At least that’s the evidence out of a recent study that followed business school graduates from the University of Chicago. It found that men and women had “nearly identical labor incomes and weekly hours worked” when they first entered the workforce. From these statistics, it appears that blatant sexism has been all but wiped clean from the corporate world.

But 15 years later, the equality in pay only remained consistent if the women in the study chose not to have children. Woman who decided to start families, on average, made just 57 percent what their male peers make.

So, women cannot have it all — which shouldn’t really be news to anyone.

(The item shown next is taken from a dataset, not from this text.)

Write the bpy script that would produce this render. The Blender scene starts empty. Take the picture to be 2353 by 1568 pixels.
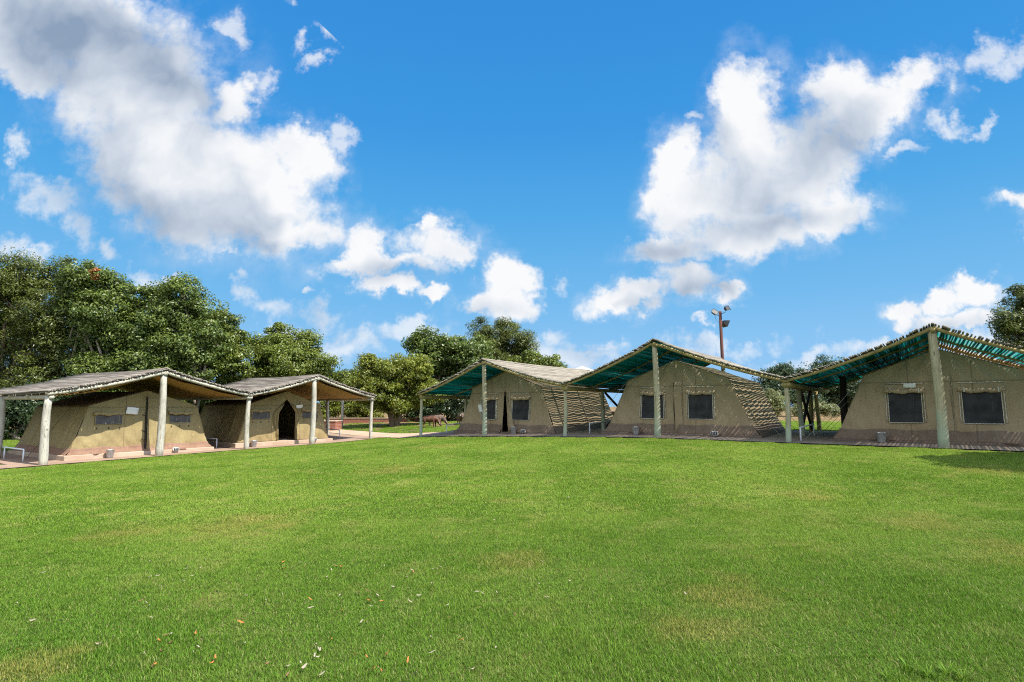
import bpy, bmesh, math, random
import numpy as np
from mathutils import Vector, Matrix, Euler

C = bpy.context.scene.collection
SC = bpy.context.scene
R = math.radians
random.seed(7)
RNG = np.random.default_rng(11)

# ------------------------------------------------------------------ camera
ZC = 1.6
LENS = 20.0
PITCH = 6.59
cam_d = bpy.data.cameras.new('camera')
cam = bpy.data.objects.new('camera', cam_d)
C.objects.link(cam)
cam.location = (0, 0, ZC)
cam.rotation_euler = (R(90 + PITCH), 0, 0)
cam_d.sensor_width = 36
cam_d.lens = LENS
cam_d.clip_start = 0.05
cam_d.clip_end = 8000
SC.camera = cam
W0, H0 = 2353.0, 1568.0            # pixel frame used for the measurements below
F0 = LENS / 36 * W0
TH = R(PITCH)


def ray(px, py):
    a = (px - W0 / 2) / F0
    b = -(py - H0 / 2) / F0
    return Vector((a, math.cos(TH) - b * math.sin(TH), math.sin(TH) + b * math.cos(TH)))


def at(px, py, Y):
    r = ray(px, py)
    return Vector((0, 0, ZC)) + r * (Y / r.y)


# ------------------------------------------------------------------ light
SUN_EL = 56.0
SUN_H = Vector((0.862, -0.507, 0)).normalized()
SUN = Vector((SUN_H.x * math.cos(R(SUN_EL)), SUN_H.y * math.cos(R(SUN_EL)), math.sin(R(SUN_EL))))
sl = bpy.data.lights.new('sun', 'SUN')
sl.energy = 4.2
sl.angle = R(0.5)
sl.color = (1.0, 0.95, 0.86)
so = bpy.data.objects.new('sun', sl)
so.rotation_euler = SUN.to_track_quat('Z', 'Y').to_euler()
so.location = (20, -15, 40)
C.objects.link(so)

SC.view_settings.view_transform = 'Standard'
SC.view_settings.look = 'None'
SC.view_settings.gamma = 1
SC.view_settings.use_curve_mapping = False
EXPO = 1.0
SC.view_settings.exposure = EXPO
SC.cycles.use_denoising = False
SC.cycles.use_adaptive_sampling = False
SC.cycles.filter_width = 1.1
SC.cycles.max_bounces = 8
SC.cycles.diffuse_bounces = 4
SC.cycles.transparent_max_bounces = 12
SC.cycles.sample_clamp_indirect = 4.0

# ------------------------------------------------------------------ sky
SKY_STRENGTH = 0.11
world = bpy.data.worlds.new('World')
SC.world = world
world.use_nodes = True
world.cycles.sampling_method = 'MANUAL'
world.cycles.sample_map_resolution = 256
WT = world.node_tree
WT.nodes.clear()


class NT:
    """small helper to chain nodes"""

    def __init__(self, tree):
        self.t = tree

    def n(self, kind, **kw):
        nd = self.t.nodes.new(kind)
        for k, v in kw.items():
            setattr(nd, k, v)
        return nd

    def put(self, sock, v):
        if hasattr(v, 'is_linked') or isinstance(v, bpy.types.NodeSocket):
            self.t.links.new(v, sock)
        else:
            sock.default_value = v

    def math(self, op, a, b=None, c=None, clamp=False):
        nd = self.n('ShaderNodeMath', operation=op, use_clamp=clamp)
        self.put(nd.inputs[0], a)
        if b is not None:
            self.put(nd.inputs[1], b)
        if c is not None:
            self.put(nd.inputs[2], c)
        return nd.outputs[0]

    def vec(self, op, a, b=None, scale=None):
        nd = self.n('ShaderNodeVectorMath', operation=op)
        self.put(nd.inputs[0], a)
        if b is not None:
            self.put(nd.inputs[1], b)
        if scale is not None:
            self.put(nd.inputs['Scale'], scale)
        return nd.outputs['Value'] if op in ('LENGTH', 'DOT_PRODUCT', 'DISTANCE') else nd.outputs[0]

    def mapr(self, v, a, b, c, d, smooth=True):
        nd = self.n('ShaderNodeMapRange')
        nd.interpolation_type = 'SMOOTHSTEP' if smooth else 'LINEAR'
        self.put(nd.inputs['Value'], v)
        for k, x in zip(('From Min', 'From Max', 'To Min', 'To Max'), (a, b, c, d)):
            self.put(nd.inputs[k], x)
        return nd.outputs[0]

    def mix(self, f, a, b, blend='MIX'):
        nd = self.n('ShaderNodeMix', data_type='RGBA', blend_type=blend)
        self.put(nd.inputs['Factor'], f)
        self.put(nd.inputs[6], a)
        self.put(nd.inputs[7], b)
        return nd.outputs[2]

    def noise(self, v, scale, detail=4, rough=0.5, dims='3D', dist=0.0, color=False, lac=2.0):
        nd = self.n('ShaderNodeTexNoise', noise_dimensions=dims)
        if v is not None:
            self.put(nd.inputs['Vector'], v)
        nd.inputs['Scale'].default_value = scale
        nd.inputs['Detail'].default_value = detail
        nd.inputs['Roughness'].default_value = rough
        nd.inputs['Lacunarity'].default_value = lac
        nd.inputs['Distortion'].default_value = dist
        return nd.outputs['Color'] if color else nd.outputs[0]

    def ramp(self, f, stops):
        nd = self.n('ShaderNodeValToRGB')
        cr = nd.color_ramp
        while len(cr.elements) < len(stops):
            cr.elements.new(0.5)
        for e, (p, c) in zip(cr.elements, stops):
            e.position = p
            e.color = (*c, 1) if len(c) == 3 else c
        self.put(nd.inputs[0], f)
        return nd.outputs[0]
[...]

They must decide between the true value of their career and the desire to have a child — an option (with a monthly reminder) that must be forever pushed to the side if a woman is to commit herself to her vocation.

Men, on the other hand, don’t have to make such a choice — pretty convenient, considering they built the foundation on which today’s civilization rests.

In this day and age, should we continue to accommodate the fact that the professional sacrifices that accompany pregnancy are still saddled specifically on women? If we as a society are really to reach equality, maybe the birth of a child is a burden that should be shared equally among the sexes.

There are, of course, policies that try to right the situation. Take, for example, paid parental leave and universal preschool programs.

But until there is a societal understanding that having a child should affect the working lives of both the mother and the father, such gender inequality will continue.